The Incheon Port Authority (IPA) said that it will push for foreign cruise ships to call at both South and North Korean ports ahead of the opening of the nation’s largest cruise ship terminal in Incheon, about 50 km west of Seoul, in April next year.
Under the project, the IPA will enable foreign tourists to visit South and North Korea at the same time by leading foreign cruise ships at Incheon to make additional calls at the North’s ports like Nampho and Haeju.
IPA officials said successive port calls at Incheon and Nampho, about 50 km west of the North’s capital Pyongyang, will greatly appeal to foreign cruise tourists.
In January 2016, a Chinese cruise operator based in Shandong Province unsuccessfully pushed to launch a new cruise travel service linking China’s Qingdao, Nampho and Incheon due to disapproval from the South Korean government.
The operator had planned to introduce a 24,000-ton-class cruise ship capable of carrying 920 passengers and 350 crew members for the service and set the price at 2,299 yuan (about 378,000 won) per person.
From 2002 to 2011, the two Koreas ran a regular cargo ship service in the Yellow Sea between Incheon and Nampho.
Incheon’s new cruise ship terminal capable of handling 5,000 to 6,000 tourists at the same time is expected to bring considerable changes to the nation’s marine tourism market.
Meanwhile, the IPA said it has also decided to push to modernize the port of Nampho and import North Korean sand collected near Haeju as part of inter-Korean economic exchanges.

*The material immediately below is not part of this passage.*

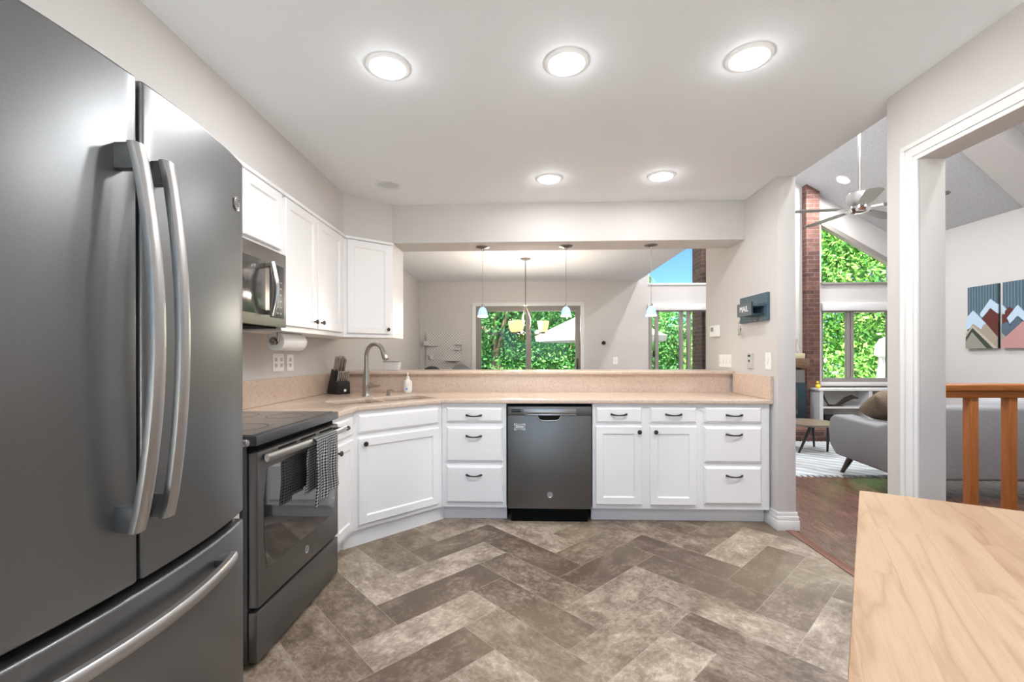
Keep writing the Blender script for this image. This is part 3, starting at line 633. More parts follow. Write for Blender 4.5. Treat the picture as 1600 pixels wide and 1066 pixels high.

To that end, the corporation plans to conduct a joint inter-Korean study on the North’s port infrastructures and sea routes.
“In the past, the Incheon-Nampho route accounted for 60 percent of inter-Korean trade. Incheon and Nampho have a similarity as the gateway to each other’s capital,” an IPA executive said.
“We’ll make sufficient preparations for the resumption of full-scale inter-Korean economic exchanges.”